Respectfully submitted,
John Frederick
Philip Cruikshank introduced his wife Natalie as a visitor. The president made an announcement about handbooks being available for members without them and took the opportunity to compliment the membership committee for all the effective and – from the sustained applause greeting his words – much appreciated work they have been doing under the leadership of Charles Stenard.
Philip Cruikshank introduced the speaker, Robert J. Blumenschine, since 1985 Professor of Anthropology and head of the Centre for Human Evolutionary Studies at Rutgers, whose talk was entitled “Olduvai Gorgeand the Origins of Human Distinctivemess.” The speaker proved to know what he was talking about, having spent twenty-five years working at the Olduvai Gorge on the edge of the vast Serengeti plain in northern Tanzania. He discussed the evolution of human behaviour and he used power-point with great effect, showing explanatory graphs and pictures rather than simply projecting words already uttered, as is often irritatingly the case with users of that technology.
The talk reminded me of the novels of Aaron Elkins about a “bone detective” in that by examining the marks on humanoid bones at different stages of development, he was able to delve the mystery of the diet, ranging and technological strategies of hominids. This involved gathering evidence: did animals chase hominids, or vice versa. The Olduvai basin was selected, not because large numbers of hominids lived there – they didn’t – but because its volcanic geology had evolved in such a way as to permit examination of stratified layers in useful time sequences over the last two million years, a fact successfully exploited by the pioneering work of Louis and Mary Leakey, British anthropologists from Kenya and London who began working in 1935. They were paleoanthropologists and studied the circumstances under which human behavioural traits arose.
It seems our ancestors were at first mainly vegetarians but evolved into predators of animals often larger than themselves. Our ability to move fast on two legs, to think out hunting strategy due to the leap forward in our brain size about two million years ago, and our use of language allowing co-operation, were all important in becoming successful carnivores after we and the chimpanzees branched off from our common ancestors seven-to-ten million years ago. Evidence for “homo habilis”, as he is called, and his stone tools, comes from about fifty bone specimens found in sub-Saharan Africa. Beginning in the 1950s, man was seen as a hunter but in the 1980s this was questioned in favour of man-the-scavenger, that is, not men chasing live animals but men picking up the edible leavings of prey killed by animals. It seems that, compared to us, the relatively small size of the brains and body, combined with the presence of marks of animal attack, call the hunter image into doubt.

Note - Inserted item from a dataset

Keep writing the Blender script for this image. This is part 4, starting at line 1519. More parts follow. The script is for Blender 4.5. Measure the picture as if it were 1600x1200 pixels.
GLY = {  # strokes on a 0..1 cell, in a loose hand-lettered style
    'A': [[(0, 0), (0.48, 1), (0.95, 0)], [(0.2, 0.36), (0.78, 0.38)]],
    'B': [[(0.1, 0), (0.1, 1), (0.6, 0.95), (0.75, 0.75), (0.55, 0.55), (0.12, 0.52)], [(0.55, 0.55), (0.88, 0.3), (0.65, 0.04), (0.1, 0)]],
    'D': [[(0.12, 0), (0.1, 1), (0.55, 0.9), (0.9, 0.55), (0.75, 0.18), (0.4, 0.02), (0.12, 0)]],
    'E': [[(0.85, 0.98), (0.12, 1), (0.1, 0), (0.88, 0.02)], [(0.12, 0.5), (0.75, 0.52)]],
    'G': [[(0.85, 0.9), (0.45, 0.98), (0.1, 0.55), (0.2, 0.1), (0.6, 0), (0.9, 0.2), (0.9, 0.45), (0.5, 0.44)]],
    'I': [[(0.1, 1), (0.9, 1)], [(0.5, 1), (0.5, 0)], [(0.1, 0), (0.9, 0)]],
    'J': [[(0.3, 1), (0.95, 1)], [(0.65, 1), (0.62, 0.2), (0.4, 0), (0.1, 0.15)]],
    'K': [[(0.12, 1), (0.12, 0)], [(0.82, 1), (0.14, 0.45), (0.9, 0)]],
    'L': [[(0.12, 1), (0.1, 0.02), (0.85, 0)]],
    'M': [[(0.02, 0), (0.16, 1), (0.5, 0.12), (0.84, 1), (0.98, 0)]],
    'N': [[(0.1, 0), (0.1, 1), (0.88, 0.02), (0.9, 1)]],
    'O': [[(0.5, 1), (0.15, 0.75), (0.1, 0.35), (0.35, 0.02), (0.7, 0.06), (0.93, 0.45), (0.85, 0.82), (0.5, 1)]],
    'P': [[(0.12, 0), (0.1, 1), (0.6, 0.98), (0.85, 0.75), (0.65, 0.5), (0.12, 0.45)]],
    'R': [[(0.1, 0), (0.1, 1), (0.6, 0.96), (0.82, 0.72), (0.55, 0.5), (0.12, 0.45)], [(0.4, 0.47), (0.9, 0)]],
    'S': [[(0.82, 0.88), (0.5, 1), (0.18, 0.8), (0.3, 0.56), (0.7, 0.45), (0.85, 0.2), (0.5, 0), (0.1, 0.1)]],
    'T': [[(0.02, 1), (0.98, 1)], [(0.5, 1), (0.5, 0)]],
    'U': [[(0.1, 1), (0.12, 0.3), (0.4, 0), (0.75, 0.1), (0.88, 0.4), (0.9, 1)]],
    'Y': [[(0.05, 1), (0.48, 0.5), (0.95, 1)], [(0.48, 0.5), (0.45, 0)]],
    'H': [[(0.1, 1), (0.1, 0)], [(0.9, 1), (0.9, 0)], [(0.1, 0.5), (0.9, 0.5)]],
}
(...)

Two kinds of scavenging were mentioned – “confrontational scavenging” where man drives away the animals who have done the work, and “passive scavenging” where men make use of food abandoned by animals. Resolving this matter was the subject of the speaker’s doctoral studies. He spent a year observing animals who deposited food at ground-level, and also leopards who stashed small prey in trees, abandoning food for long periods and allowing hominids, much better at climbing trees than we are, to find them. He concluded that the bone evidence favours the passive scavenging thesis rather than the hunting or confrontational scavenging models.
His recent study has focussed on behaviour such as the willingness of homo habilis to transport stone for tools over long distance and whether they were at risk in their passive scavenging. They were, as their avoidance of high-risk situations indicates, and even crocodiles were a danger. Large animals, if not crocodiles, were both pursuers and pursued. But only homo habilis went after the highly nutritious bone marrow, easily extracted by their tools.
Questions revealed that the animal population has been dropping off rapidly and that cannibalism is found only in the last 200,000 years. The meeting adjourned at 11:28 a.m.